PROBLEM DETAILS >> For the data below, work out how many lines include the string "part" and report only the number.

DATA SHOWN >>

---*---

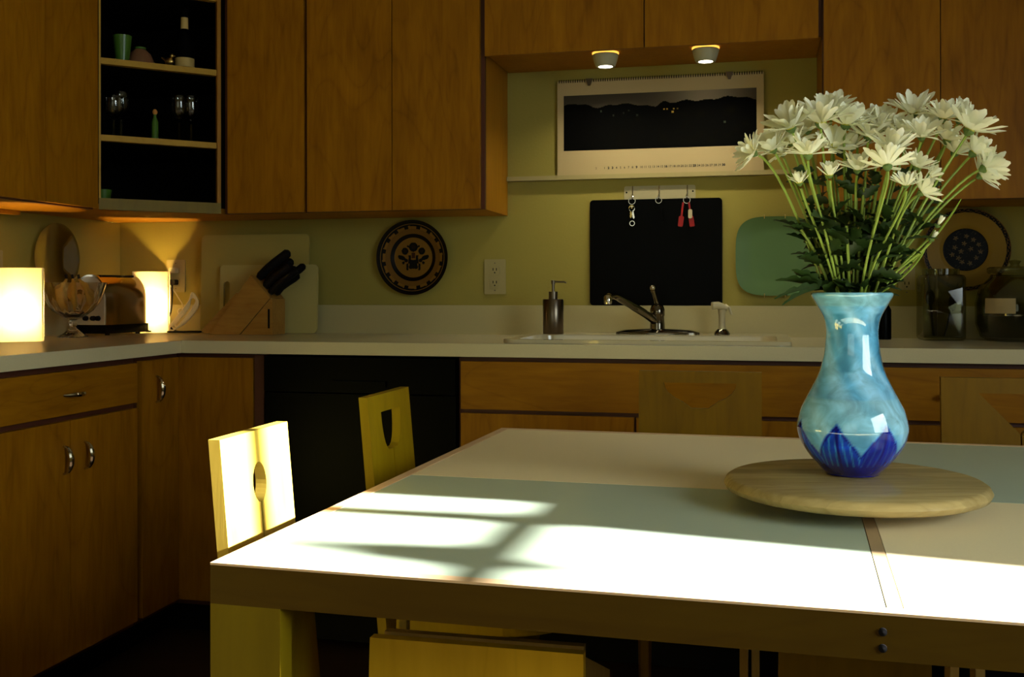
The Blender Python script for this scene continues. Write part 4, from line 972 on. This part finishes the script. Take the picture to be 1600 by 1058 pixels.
# offsets of each blossom from the vase axis in metres: right (camera), away, height above floor; radius; facing (right, away, up)
cR = Vector((.9728, .2317, 0)); cF = Vector((-.2317, .9728, 0))
FL = [
 (1236,192,-.02,.040,(-.45,-.35,.8),'large daisy at the upper left of the bouquet, seen from beneath'),
 (1283,184,-.01,.044,(-.1,-.35,.9),'tall-petalled daisy at the top left of the bouquet'),
 (1322,188,.02,.040,(.1,-.3,.95),'daisy right of the tallest left blossom, top of the bouquet'),
 (1178,240,-.03,.029,(-.9,-.15,.35),'side-on daisy sticking out at the far left of the bouquet'),
 (1208,226,.02,.032,(-.5,-.3,.7),'daisy just right of the far-left side-on blossom'),
 (1263,234,-.07,.034,(.0,-.12,1),'flat side-view daisy under the upper left blossoms'),
 (1250,286,-.05,.017,(-.25,-.2,.9),'small half-open daisy low at the left of the bouquet'),
 (1358,206,.03,.040,(.05,-.3,.9),'daisy in the top middle dip of the bouquet'),
 (1393,228,-.06,.038,(.1,-.1,1),'wide flat daisy in the middle of the bouquet'),
 (1297,274,-.05,.020,(-.1,-.3,.8),'small daisy in the middle left of the bouquet'),
 (1340,266,-.03,.029,(.0,-.3,.9),'mid-height daisy left of the downturned one'),
 (1387,252,-.09,.034,(.05,.35,.9),'daisy showing its green underside in the front middle'),
 (1427,170,.05,.038,(-.1,-.4,.85),'creamy daisy at the top right centre of the bouquet'),
 (1474,178,.02,.035,(.15,-.35,.9),'daisy at the top right next to the creamy one'),
 (1515,196,-.02,.043,(.4,-.25,.85),'large daisy at the upper right of the bouquet'),
 (1440,206,-.02,.031,(.0,-.4,.8),'daisy below the creamy top blossom'),
 (1480,212,.03,.032,(.2,-.2,.9),'daisy half hidden behind the upper right blossoms'),
 (1492,232,.05,.032,(.3,-.3,.8),'rear daisy on the right side of the bouquet'),
 (1521,232,.0,.034,(.6,-.2,.7),'right-facing daisy below the large upper right one'),
 (1538,256,-.02,.034,(.85,-.1,.35),'right-facing daisy on the right edge of the bouquet'),
 (1532,276,.0,.028,(.75,-.25,.5),'lowest daisy on the right edge of the bouquet'),
 (1432,262,-.03,.026,(.35,-.2,.85),'small daisy between the middle and right clusters'),
 (1416,290,-.08,.023,(-.1,-.25,.95),'cup-shaped daisy low in the front of the bouquet'),
 (1440,302,-.07,.027,(.7,-.2,.5),'drooping daisy low in the front right of the bouquet'),
 (1452,276,-.01,.019,(.8,-.1,.5),'small sideways daisy behind the drooping one'),
 (1344,186,.07,.033,(.0,-.5,.8),'rear daisy at the top middle of the bouquet'),
 (1380,192,.06,.036,(.0,-.5,.8),'rear daisy between the left and right clusters'),
 (1238,216,.05,.032,(-.3,-.4,.8),'rear daisy behind the upper left blossoms'),
 (1303,222,.03,.032,(.0,-.6,.6),'daisy tucked beneath the top left blossoms'),
 (1262,196,.07,.034,(-.2,-.4,.8),'rear daisy between the two large upper left blossoms'),
 (1300,168,.05,.036,(.0,-.4,.85),'rear daisy behind the tall-petalled top left blossom'),
 (1450,192,.08,.033,(.1,-.4,.8),'rear daisy behind the two top right blossoms'),
 (1500,180,.06,.034,(.3,-.3,.8),'rear daisy behind the large upper right blossom'),
 (1410,205,.04,.034,(.0,-.4,.85),'daisy behind the wide flat middle blossom'),
 (1222,240,.06,.028,(-.4,-.4,.7),'rear daisy low behind the left cluster'),
 (1330,232,.05,.030,(.0,-.3,.9),'rear daisy beneath the top middle blossom'),
 (1466,352,-.03,.010,(.4,-.2,.8),'small white bud low on the right of the bouquet'),
 (1456,374,-.03,.009,(.5,-.2,.8),'lowest white bud on the right of the bouquet'),
]
Vc = Vector((vx, vy, 0)); mouthz = vz+.262; d0 = Vc.dot(cF)
rs_ = random.Random(5)
def orient(n_, spin=0):
    q = Vector(n_).normalized().to_track_quat('Z', 'Y'); return q.to_matrix().to_4x4() @ Matrix.Rotation(spin, 4, 'Z')
def leafm(p, dirv, L, roll=0):
    q = Vector(dirv).normalized().to_track_quat('Y', 'Z'); return Matrix.Translation(p) @ q.to_matrix().to_4x4() @ Matrix.Rotation(roll, 4, 'Y') @ Matrix.Diagonal((L, L, L, 1))
for i, (px, py, dd, R_, fc, lb) in enumerate(FL):
    dep = d0+dd; rgt = (px-800)/1652*dep; hz = 1.065-(py-454)/1652*dep
    hz -= .008*(R_ > .03); head = cR*rgt+cF*dep; head.z = hz
    nrm3 = (cR*fc[0]+cF*fc[1]+Vector((0, 0, fc[2]))).normalized()
    off = head-Vc; off.z = 0; od = off.normalized() if off.length > .01 else Vector((1, 0, 0))
    t = thing('daisy', lb, 'flower', (vx, vy, vz+.27), 0, 'white daisies in the blue vase')
    O = Vector(t.location)
    m0 = Vc+od*min(.032, off.length*.22)+Vector((rs_.uniform(-.006, .006), rs_.uniform(-.006, .006), 0)); base = Vector((Vc.x-od.x*.012, Vc.y-od.y*.012, vz+.10)); m0.z = mouthz
    end = head-nrm3*.009; ctrl = m0+Vector((0, 0, 1))*((hz-mouthz)*.55)+od*off.length*.30
    pts = [base, m0.lerp(base, .4)]+bez([m0, ctrl, end-nrm3*.03, end], 12)
    bud = R_ < .012
    st = obj('stem', tube([p-O for p in pts], [.0020]*len(pts), 7), 'stem', t, smooth=True)
    Hm = Matrix.Translation(head-O) @ orient(nrm3, rs_.uniform(0, 6))
    part('calyx', me_cal, t, Hm @ Matrix.Scale(max(.6, R_/.04), 4))
    if bud:
        for k in range(5): part('petal', PM[2], t, Hm @ Matrix.Rotation(k*2*PI/5, 4, 'Z') @ Matrix.Translation((0, .001, 0)) @ Matrix.Rotation(1.15, 4, 'X') @ Matrix.Diagonal((R_*1.6, R_*1.5, R_*1.5, 1)))
    else:
        part('disc', me_disc, t, Hm @ Matrix.Scale(max(.7, R_/.04), 4))
        np_ = 26 if R_ > .024 else 18; R_ *= 1.12
        for k in range(np_):
            lay = k % 2; el = (.80 if lay else .36)+rs_.uniform(-.22, .22)+(.35 if R_ < .024 else 0)
            s_ = R_*(1 if not lay else .88)*rs_.uniform(.88, 1.08)
            part('petal', PM[rs_.randrange(3)], t, Hm @ Matrix.Rotation(2*PI*k/np_+rs_.uniform(-.08, .08), 4, 'Z') @ Matrix.Translation((0, .004, .001*lay)) @ Matrix.Rotation(el, 4, 'X') @ Matrix.Diagonal((s_, s_, s_, 1)))
    L_ = len(pts)
    for k in range(4 if not bud else 2):
        j = rs_.choice([3, 3, 4, 4, 5, 5, 6, 6, 7, 8]); p = pts[j]-O; a = rs_.uniform(0, 2*PI)
        dv = Vector((math.cos(a), math.sin(a), rs_.uniform(.1, 1.0)))+od*.5
        part('leaf', LM[rs_.randrange(2)], t, leafm(p, dv, rs_.uniform(.028, .05), rs_.uniform(-1, 1)))
# leafy sprigs that fill the vase mouth
SPR = [(-.085,-.02,.115,'dark leafy sprig leaning out over the left of the vase rim'),(-.05,-.03,.13,'leafy sprig rising at the left of the bouquet base'),(-.02,-.035,.12,'leafy sprig at the front centre left of the bouquet'),
       (.012,-.02,.18,'leafy sprig at the front centre of the bouquet'),(.04,-.03,.13,'leafy sprig at the front right of the bouquet base'),(.07,.0,.14,'broad-leaved sprig leaning right above the vase rim'),
       (-.05,.03,.21,'rear leafy sprig in the left half of the bouquet'),(.0,.04,.23,'rear leafy sprig in the centre of the bouquet'),(.055,.035,.21,'rear leafy sprig in the right half of the bouquet')]
for i, (a, b, h, lb) in enumerate(SPR):
    t = thing('leafy_sprig', lb, 'foliage', (vx, vy, vz+.27), 0, 'leafy sprigs filling the vase mouth'); O = Vector(t.location)
    tip = Vc+cR*a+cF*b; tip.z = mouthz+h; m0 = Vc+cR*a*.35+cF*b*.35; m0.z = mouthz; base = Vc-cR*a*.15; base = Vector((base.x, base.y, vz+.10))
    pts = [base]+bez([m0, m0.lerp(tip, .4)+Vector((0, 0, .03)), tip], 9)
    obj('stem', tube([p-O for p in pts], .0024, 6), 'stem', t, smooth=True)
    for k in range(15):
        p = pts[rs_.choice([2, 3, 4, 5, 6, 7, 8, 9, 10])]-O; an = rs_.uniform(0, 2*PI)
        dv = Vector((math.cos(an), math.sin(an), rs_.uniform(.0, 1.0)))
        part('leaf', LM[k % 2], t, leafm(p, dv, rs_.uniform(.032, .052), rs_.uniform(-1.2, 1.2)))
    if i == 0:
        q = Vc+cR*-.055+cF*-.02; q.z = mouthz+.025
        for dv, L_ in (((-.9, -.1, .35), .07), ((-1, -.2, .0), .075), ((-.7, -.3, .6), .06), ((-.9, .1, -.2), .06)):
            dw = cR*dv[0]+cF*dv[1]+Vector((0, 0, dv[2])); part('leaf', LM[0], t, leafm(q-O, dw, L_, .3))
# long thin grass blades on the right
for (px, py, dd, lb) in ((1502, 312, -.02, 'longest thin grass blade slanting up to the right of the bouquet'), (1448, 385, .0, 'short curved grass blade at the right of the bouquet')):
    t = thing('grass_blade', lb, 'foliage', (vx, vy, vz+.27)); O = Vector(t.location)
    dep = d0+dd; tip = cR*((px-800)/1652*dep)+cF*dep; tip.z = 1.065-(py-454)/1652*dep
    m0 = Vc+cR*.028; m0.z = mouthz+.01
    obj('blade', tube([p-O for p in [Vector((Vc.x, Vc.y, vz+.12))]+bez([m0, m0.lerp(tip, .5)+cR*.02-Vector((0, 0, .01)), tip], 10)], [.0016]*11+[.0006], 5), 'stem', t, smooth=True)

# unseen leafy twig added outside the sunny window to dapple the table's sunlight
t = thing('added_twig', 'unseen leafy twig added outside the right window to dapple the sun', 'branch', (3.2, 1.2, 2.55)); O = Vector(t.location)
rb = random.Random(4)
for y0, y1, z0 in ((1.12, 1.10, 2.12), (1.17, 1.15, 2.16), (1.40, 1.45, 2.12)):
    pts = bez([(3.2, y0+.03, 2.75), (3.22, y1+.02, 2.45), (3.2, y0, z0)], 8)
    obj('twig', tube([p-O for p in pts], .004, 6), 'plyedge', t)
    for k in range(9 if y0 < 1.3 else 5):
        zz = z0-.02+rb.uniform(0, .10); p = Vector((3.2+rb.uniform(-.03, .03), y0+rb.uniform(-.02, .02), zz))-O
        part('leaf', LM[k % 2], t, leafm(p, (0, rb.uniform(-.4, .4), -1), rb.uniform(.05, .08), PI/2+rb.uniform(-.3, .3)))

---*---

OUTPUT FOR THIS EXERCISE >> 9